Near, but Missed It.

“I WAS once in a certain place where several people were getting what you call ‘converted.’ Indeed, I was within the toss of a halfpenny of being converted myself; but it all passed off again, and I have never been troubled with those kind of feelings since.”
So spake a fashionable lady as she sat at dinner with an officer in the army, as gay and thoughtless as herself. Alas! to be so close to the blessing, and yet to miss it! If that lady should ever reach eternal perdition, what unutterable remorse will the memory of those flippant words bring her! “Within the toss of a halfpenny of being converted”! Whatever her words might have really meant, they left the heart-saddening impression that she had been once amongst the “almost persuaded.” But there had been no real work wrought in her soul. Felix “trembled,” but it only made him wish to get away from the searching light of the truth― “judgment to come.” “Go thy way for this time; when I have a convenient season, I will call for thee,” were words which made only too apparent his true condition. But we are not told that he ever “trembled” again under the word of God, or ever found “the convenient season” he presumed upon.
“Near to the door, and the door stood wide,
Close to the port, but not inside;
Almost persuaded to give up sin,
Almost persuaded to enter in;
Almost persuaded to count the cost,
Almost a Christian, and yet lost.”
A Christian man still lives in the north of England who was once as near to damnation as the lady just spoken of was near to salvation. He had spent all, at least to his last halfpenny. How should he spend that? He was despairingly miserable at the moment. But could he not find a short way out of it? “Oh, yes,” whispered his old master; “you have just got enough to pay the bridge-toll. Pay your halfpenny, and jump from the bridge into the river below, and end your misery.” He obeyed. The solitary coin was paid, the bridge was reached. Now for it! End your misery! But wait, whispered another voice, will it end your misery? “AFTER DEATH THE JUDGMENT”! Jumping into the jaws of death will not end your misery. It was enough. He fled from the bridge. God had spoken; his precious soul was ultimately saved, and today he is a rejoicing Christian.

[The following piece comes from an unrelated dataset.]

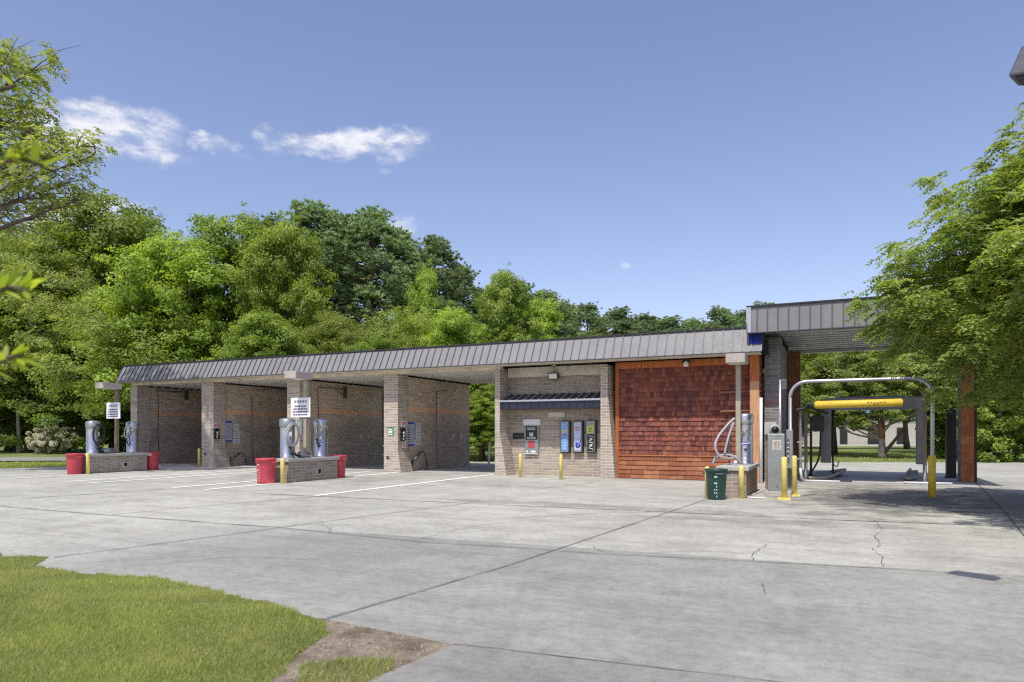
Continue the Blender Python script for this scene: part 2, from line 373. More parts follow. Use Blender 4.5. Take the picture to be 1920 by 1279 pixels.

Truly, if we may use the poor worldling’s words, he was literally within the “toss of a halfpenny” of eternal damnation, yet, through grace, he missed it, and his old master missed him. Thrice happy he!
Are you aware, my reader, that you are getting perilously near—not, perhaps, to your last halfpenny, but to your last half-hour of gospel opportunity? Have you yet seen nothing in Christ to attract you? Nothing in your own deep need to drive you to Him? Well, remember, as a general rule, people die as they live; and remember that SALVATION MISSED IS DAMNATION REACHED. If you continue in your sins, EARTH ONCE LEFT IS HEAVEN FOREVER LOST.
Are you feeling the burden of sin? Are you realizing the world’s emptiness? Are you discovering what a dupe of the devil you have been? ―what drudgery his service is? Oh, turn to God from your idols. He will bless you.
Are you longing for deliverance, sighing for peace? The precious blood of Christ is all you need for a guilty, upbraiding conscience; His changeless love is enough for the cravings of an aching breast.
There are, no doubt, tens of thousands in hell this moment of whom it might be said, They were once near salvation, very near, but they missed it. May such never be true of you. “Behold, now is the accepted time; behold, now is the day of salvation” (2 Cor. 6:2). “Be it known unto you... that through this Man is preached unto you the forgiveness of sins: and by Him all that believe are justified from all things” (Acts 13:38,39).
Let “this Man” have your confidence. God has raised Him from the dead, and glorified Him. He has God’s full confidence, for He has committed all things into His hand (John 3:35). Let Him have yours. “Whosoever believeth in Him shall receive remission of sins” (Acts 10:43).